Quantum anti-Zeno effect without rotating wave approximation

TL;DR

This paper investigates the quantum Zeno and anti-Zeno effects in a two-level system without using the rotating wave approximation, revealing conditions under which each effect occurs or disappears.

Contribution

It provides a systematic analysis of the quantum Zeno and anti-Zeno effects without RWA, clarifying their dependence on spectral distributions and state renormalization.

Findings

QAZE can occur for bare excited states without RWA.

QAZE disappears for physical dressed states, leaving only QZE.
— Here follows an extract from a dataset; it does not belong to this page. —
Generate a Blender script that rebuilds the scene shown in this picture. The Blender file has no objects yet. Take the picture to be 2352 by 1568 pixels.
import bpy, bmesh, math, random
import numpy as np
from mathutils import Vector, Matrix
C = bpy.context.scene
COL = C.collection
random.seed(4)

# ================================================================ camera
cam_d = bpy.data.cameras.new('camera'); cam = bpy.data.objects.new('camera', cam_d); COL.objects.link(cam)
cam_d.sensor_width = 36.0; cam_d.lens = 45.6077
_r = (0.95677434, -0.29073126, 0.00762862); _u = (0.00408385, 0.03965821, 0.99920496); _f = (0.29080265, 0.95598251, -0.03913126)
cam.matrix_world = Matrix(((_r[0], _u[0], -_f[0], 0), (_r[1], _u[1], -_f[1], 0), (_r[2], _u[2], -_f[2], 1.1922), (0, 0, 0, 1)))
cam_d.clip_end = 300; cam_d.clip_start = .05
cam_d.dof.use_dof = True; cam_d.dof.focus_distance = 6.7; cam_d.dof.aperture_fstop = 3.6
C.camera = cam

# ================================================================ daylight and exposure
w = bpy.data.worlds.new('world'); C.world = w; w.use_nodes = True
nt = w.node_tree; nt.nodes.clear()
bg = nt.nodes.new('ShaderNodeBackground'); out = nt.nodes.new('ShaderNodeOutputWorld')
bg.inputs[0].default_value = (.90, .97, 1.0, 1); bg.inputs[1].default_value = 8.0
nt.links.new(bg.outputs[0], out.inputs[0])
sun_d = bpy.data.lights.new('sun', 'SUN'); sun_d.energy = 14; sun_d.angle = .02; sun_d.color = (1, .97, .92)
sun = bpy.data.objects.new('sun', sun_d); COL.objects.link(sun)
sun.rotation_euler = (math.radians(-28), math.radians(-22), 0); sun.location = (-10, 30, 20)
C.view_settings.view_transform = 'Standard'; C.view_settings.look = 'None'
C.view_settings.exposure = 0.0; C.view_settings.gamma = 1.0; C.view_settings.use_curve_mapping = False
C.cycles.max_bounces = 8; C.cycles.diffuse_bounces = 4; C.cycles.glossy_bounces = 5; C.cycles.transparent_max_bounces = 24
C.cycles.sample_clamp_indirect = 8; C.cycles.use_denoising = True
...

Transition from QZE to QAZE depends on measurement interval.

Abstract

In this paper, we systematically study the spontaneous decay phenomenon of a two-level system under the influences of both its environment and continuous measurements. In order to clarify some well-established conclusions about the quantum Zeno effect (QZE) and the quantum anti-Zeno effect (QAZE), we do not use the rotating wave approximation (RWA) in obtaining an effective Hamiltonian. We examine various spectral distributions by making use of our present approach in comparison with other approaches. It is found that with respect to a bare excited state even without the RWA, the QAZE can still happen for some cases, e.g., the interacting spectra of hydrogen. But for a physical excited state, which is a renormalized dressed state of the atomic state, the QAZE disappears and only the QZE remains. These discoveries inevitably show a transition from the QZE to the QAZE as the measurement interval changes.